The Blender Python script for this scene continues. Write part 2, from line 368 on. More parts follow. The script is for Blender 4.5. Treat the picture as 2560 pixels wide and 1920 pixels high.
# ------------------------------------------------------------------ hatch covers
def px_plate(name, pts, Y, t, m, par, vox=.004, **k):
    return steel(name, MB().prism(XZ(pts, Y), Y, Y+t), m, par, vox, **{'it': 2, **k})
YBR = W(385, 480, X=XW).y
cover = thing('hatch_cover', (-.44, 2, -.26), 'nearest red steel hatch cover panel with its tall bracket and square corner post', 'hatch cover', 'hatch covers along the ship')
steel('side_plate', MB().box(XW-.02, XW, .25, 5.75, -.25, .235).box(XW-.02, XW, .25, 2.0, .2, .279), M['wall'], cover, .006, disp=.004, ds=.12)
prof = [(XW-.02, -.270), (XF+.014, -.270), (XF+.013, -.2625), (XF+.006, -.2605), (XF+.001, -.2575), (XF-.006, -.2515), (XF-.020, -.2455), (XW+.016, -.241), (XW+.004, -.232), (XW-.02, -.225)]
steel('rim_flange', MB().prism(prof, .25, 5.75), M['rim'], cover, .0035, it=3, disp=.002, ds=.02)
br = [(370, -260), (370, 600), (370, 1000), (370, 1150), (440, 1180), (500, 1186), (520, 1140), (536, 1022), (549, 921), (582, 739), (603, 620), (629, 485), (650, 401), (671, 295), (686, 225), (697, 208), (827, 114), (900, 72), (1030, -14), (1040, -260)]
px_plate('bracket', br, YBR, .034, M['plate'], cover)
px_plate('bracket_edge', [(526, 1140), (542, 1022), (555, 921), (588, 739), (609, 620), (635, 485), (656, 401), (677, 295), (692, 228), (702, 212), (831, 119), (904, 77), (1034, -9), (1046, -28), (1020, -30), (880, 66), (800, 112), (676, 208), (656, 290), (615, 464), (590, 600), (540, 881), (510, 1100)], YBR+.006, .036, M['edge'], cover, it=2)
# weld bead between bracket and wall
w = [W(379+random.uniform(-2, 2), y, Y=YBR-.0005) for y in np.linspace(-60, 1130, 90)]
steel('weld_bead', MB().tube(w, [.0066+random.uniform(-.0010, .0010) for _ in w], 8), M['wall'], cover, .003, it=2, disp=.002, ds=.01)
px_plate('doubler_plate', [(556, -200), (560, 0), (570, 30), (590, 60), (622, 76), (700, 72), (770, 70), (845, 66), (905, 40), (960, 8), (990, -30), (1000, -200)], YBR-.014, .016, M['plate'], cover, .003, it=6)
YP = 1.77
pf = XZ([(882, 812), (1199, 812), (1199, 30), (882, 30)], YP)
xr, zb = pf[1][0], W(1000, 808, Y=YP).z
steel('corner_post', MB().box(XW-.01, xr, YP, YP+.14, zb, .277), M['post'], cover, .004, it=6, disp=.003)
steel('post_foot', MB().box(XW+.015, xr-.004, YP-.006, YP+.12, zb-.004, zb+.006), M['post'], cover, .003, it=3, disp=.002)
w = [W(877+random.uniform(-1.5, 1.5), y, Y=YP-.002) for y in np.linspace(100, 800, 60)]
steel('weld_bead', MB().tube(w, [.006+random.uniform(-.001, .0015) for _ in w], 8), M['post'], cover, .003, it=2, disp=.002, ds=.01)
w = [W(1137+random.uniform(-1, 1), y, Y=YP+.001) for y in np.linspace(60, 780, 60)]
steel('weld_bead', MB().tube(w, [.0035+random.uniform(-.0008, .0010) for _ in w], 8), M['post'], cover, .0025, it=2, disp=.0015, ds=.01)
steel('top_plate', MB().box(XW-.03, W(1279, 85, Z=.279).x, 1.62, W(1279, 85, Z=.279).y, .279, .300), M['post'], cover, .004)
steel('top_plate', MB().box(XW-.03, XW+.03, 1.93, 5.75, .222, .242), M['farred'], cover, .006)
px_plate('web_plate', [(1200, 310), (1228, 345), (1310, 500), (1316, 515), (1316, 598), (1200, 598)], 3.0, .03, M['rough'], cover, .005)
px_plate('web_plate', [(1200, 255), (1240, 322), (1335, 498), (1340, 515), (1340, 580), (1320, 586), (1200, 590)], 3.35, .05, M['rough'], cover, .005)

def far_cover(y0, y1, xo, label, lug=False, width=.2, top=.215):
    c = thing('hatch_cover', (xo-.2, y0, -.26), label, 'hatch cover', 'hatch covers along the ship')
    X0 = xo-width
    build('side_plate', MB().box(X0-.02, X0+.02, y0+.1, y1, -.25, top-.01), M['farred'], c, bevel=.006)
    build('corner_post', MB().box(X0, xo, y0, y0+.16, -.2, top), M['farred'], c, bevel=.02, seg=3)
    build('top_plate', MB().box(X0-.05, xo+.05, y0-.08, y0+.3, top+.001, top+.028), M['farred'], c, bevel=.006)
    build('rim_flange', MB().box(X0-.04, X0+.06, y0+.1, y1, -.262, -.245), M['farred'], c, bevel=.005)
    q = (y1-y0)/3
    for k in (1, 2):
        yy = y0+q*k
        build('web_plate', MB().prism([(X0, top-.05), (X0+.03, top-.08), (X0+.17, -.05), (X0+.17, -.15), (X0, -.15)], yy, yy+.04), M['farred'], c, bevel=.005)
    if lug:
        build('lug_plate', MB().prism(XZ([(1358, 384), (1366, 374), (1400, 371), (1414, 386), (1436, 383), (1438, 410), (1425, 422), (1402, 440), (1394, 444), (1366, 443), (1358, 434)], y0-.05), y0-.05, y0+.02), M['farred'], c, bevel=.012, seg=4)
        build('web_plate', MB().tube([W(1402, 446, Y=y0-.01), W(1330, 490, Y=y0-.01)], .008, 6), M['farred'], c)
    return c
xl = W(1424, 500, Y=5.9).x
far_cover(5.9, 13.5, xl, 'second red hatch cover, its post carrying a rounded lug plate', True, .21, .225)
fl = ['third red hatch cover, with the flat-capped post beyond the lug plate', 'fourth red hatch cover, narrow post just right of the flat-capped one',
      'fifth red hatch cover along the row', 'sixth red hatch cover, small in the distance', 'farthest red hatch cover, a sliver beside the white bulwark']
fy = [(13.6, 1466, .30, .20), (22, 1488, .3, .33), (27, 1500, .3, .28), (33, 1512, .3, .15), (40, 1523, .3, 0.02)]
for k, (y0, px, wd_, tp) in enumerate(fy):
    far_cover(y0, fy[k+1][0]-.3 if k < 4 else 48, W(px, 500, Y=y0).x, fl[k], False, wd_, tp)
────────
PROMPT:
Give back the whole listing, word for word.

CORRECT OUTPUT:
The Blender Python script for this scene continues. Write part 2, from line 368 on. More parts follow. The script is for Blender 4.5. Treat the picture as 2560 pixels wide and 1920 pixels high.
# ------------------------------------------------------------------ hatch covers
def px_plate(name, pts, Y, t, m, par, vox=.004, **k):
    return steel(name, MB().prism(XZ(pts, Y), Y, Y+t), m, par, vox, **{'it': 2, **k})
YBR = W(385, 480, X=XW).y
cover = thing('hatch_cover', (-.44, 2, -.26), 'nearest red steel hatch cover panel with its tall bracket and square corner post', 'hatch cover', 'hatch covers along the ship')
steel('side_plate', MB().box(XW-.02, XW, .25, 5.75, -.25, .235).box(XW-.02, XW, .25, 2.0, .2, .279), M['wall'], cover, .006, disp=.004, ds=.12)
prof = [(XW-.02, -.270), (XF+.014, -.270), (XF+.013, -.2625), (XF+.006, -.2605), (XF+.001, -.2575), (XF-.006, -.2515), (XF-.020, -.2455), (XW+.016, -.241), (XW+.004, -.232), (XW-.02, -.225)]
steel('rim_flange', MB().prism(prof, .25, 5.75), M['rim'], cover, .0035, it=3, disp=.002, ds=.02)
br = [(370, -260), (370, 600), (370, 1000), (370, 1150), (440, 1180), (500, 1186), (520, 1140), (536, 1022), (549, 921), (582, 739), (603, 620), (629, 485), (650, 401), (671, 295), (686, 225), (697, 208), (827, 114), (900, 72), (1030, -14), (1040, -260)]
px_plate('bracket', br, YBR, .034, M['plate'], cover)
px_plate('bracket_edge', [(526, 1140), (542, 1022), (555, 921), (588, 739), (609, 620), (635, 485), (656, 401), (677, 295), (692, 228), (702, 212), (831, 119), (904, 77), (1034, -9), (1046, -28), (1020, -30), (880, 66), (800, 112), (676, 208), (656, 290), (615, 464), (590, 600), (540, 881), (510, 1100)], YBR+.006, .036, M['edge'], cover, it=2)
# weld bead between bracket and wall
w = [W(379+random.uniform(-2, 2), y, Y=YBR-.0005) for y in np.linspace(-60, 1130, 90)]
steel('weld_bead', MB().tube(w, [.0066+random.uniform(-.0010, .0010) for _ in w], 8), M['wall'], cover, .003, it=2, disp=.002, ds=.01)
px_plate('doubler_plate', [(556, -200), (560, 0), (570, 30), (590, 60), (622, 76), (700, 72), (770, 70), (845, 66), (905, 40), (960, 8), (990, -30), (1000, -200)], YBR-.014, .016, M['plate'], cover, .003, it=6)
YP = 1.77
pf = XZ([(882, 812), (1199, 812), (1199, 30), (882, 30)], YP)
xr, zb = pf[1][0], W(1000, 808, Y=YP).z
steel('corner_post', MB().box(XW-.01, xr, YP, YP+.14, zb, .277), M['post'], cover, .004, it=6, disp=.003)
steel('post_foot', MB().box(XW+.015, xr-.004, YP-.006, YP+.12, zb-.004, zb+.006), M['post'], cover, .003, it=3, disp=.002)
w = [W(877+random.uniform(-1.5, 1.5), y, Y=YP-.002) for y in np.linspace(100, 800, 60)]
steel('weld_bead', MB().tube(w, [.006+random.uniform(-.001, .0015) for _ in w], 8), M['post'], cover, .003, it=2, disp=.002, ds=.01)
w = [W(1137+random.uniform(-1, 1), y, Y=YP+.001) for y in np.linspace(60, 780, 60)]
steel('weld_bead', MB().tube(w, [.0035+random.uniform(-.0008, .0010) for _ in w], 8), M['post'], cover, .0025, it=2, disp=.0015, ds=.01)
steel('top_plate', MB().box(XW-.03, W(1279, 85, Z=.279).x, 1.62, W(1279, 85, Z=.279).y, .279, .300), M['post'], cover, .004)
steel('top_plate', MB().box(XW-.03, XW+.03, 1.93, 5.75, .222, .242), M['farred'], cover, .006)
px_plate('web_plate', [(1200, 310), (1228, 345), (1310, 500), (1316, 515), (1316, 598), (1200, 598)], 3.0, .03, M['rough'], cover, .005)
px_plate('web_plate', [(1200, 255), (1240, 322), (1335, 498), (1340, 515), (1340, 580), (1320, 586), (1200, 590)], 3.35, .05, M['rough'], cover, .005)

def far_cover(y0, y1, xo, label, lug=False, width=.2, top=.215):
    c = thing('hatch_cover', (xo-.2, y0, -.26), label, 'hatch cover', 'hatch covers along the ship')
    X0 = xo-width
    build('side_plate', MB().box(X0-.02, X0+.02, y0+.1, y1, -.25, top-.01), M['farred'], c, bevel=.006)
    build('corner_post', MB().box(X0, xo, y0, y0+.16, -.2, top), M['farred'], c, bevel=.02, seg=3)
    build('top_plate', MB().box(X0-.05, xo+.05, y0-.08, y0+.3, top+.001, top+.028), M['farred'], c, bevel=.006)
    build('rim_flange', MB().box(X0-.04, X0+.06, y0+.1, y1, -.262, -.245), M['farred'], c, bevel=.005)
    q = (y1-y0)/3
    for k in (1, 2):
        yy = y0+q*k
        build('web_plate', MB().prism([(X0, top-.05), (X0+.03, top-.08), (X0+.17, -.05), (X0+.17, -.15), (X0, -.15)], yy, yy+.04), M['farred'], c, bevel=.005)
    if lug:
        build('lug_plate', MB().prism(XZ([(1358, 384), (1366, 374), (1400, 371), (1414, 386), (1436, 383), (1438, 410), (1425, 422), (1402, 440), (1394, 444), (1366, 443), (1358, 434)], y0-.05), y0-.05, y0+.02), M['farred'], c, bevel=.012, seg=4)
        build('web_plate', MB().tube([W(1402, 446, Y=y0-.01), W(1330, 490, Y=y0-.01)], .008, 6), M['farred'], c)
    return c
xl = W(1424, 500, Y=5.9).x
far_cover(5.9, 13.5, xl, 'second red hatch cover, its post carrying a rounded lug plate', True, .21, .225)
fl = ['third red hatch cover, with the flat-capped post beyond the lug plate', 'fourth red hatch cover, narrow post just right of the flat-capped one',
      'fifth red hatch cover along the row', 'sixth red hatch cover, small in the distance', 'farthest red hatch cover, a sliver beside the white bulwark']
fy = [(13.6, 1466, .30, .20), (22, 1488, .3, .33), (27, 1500, .3, .28), (33, 1512, .3, .15), (40, 1523, .3, 0.02)]
for k, (y0, px, wd_, tp) in enumerate(fy):
    far_cover(y0, fy[k+1][0]-.3 if k < 4 else 48, W(px, 500, Y=y0).x, fl[k], False, wd_, tp)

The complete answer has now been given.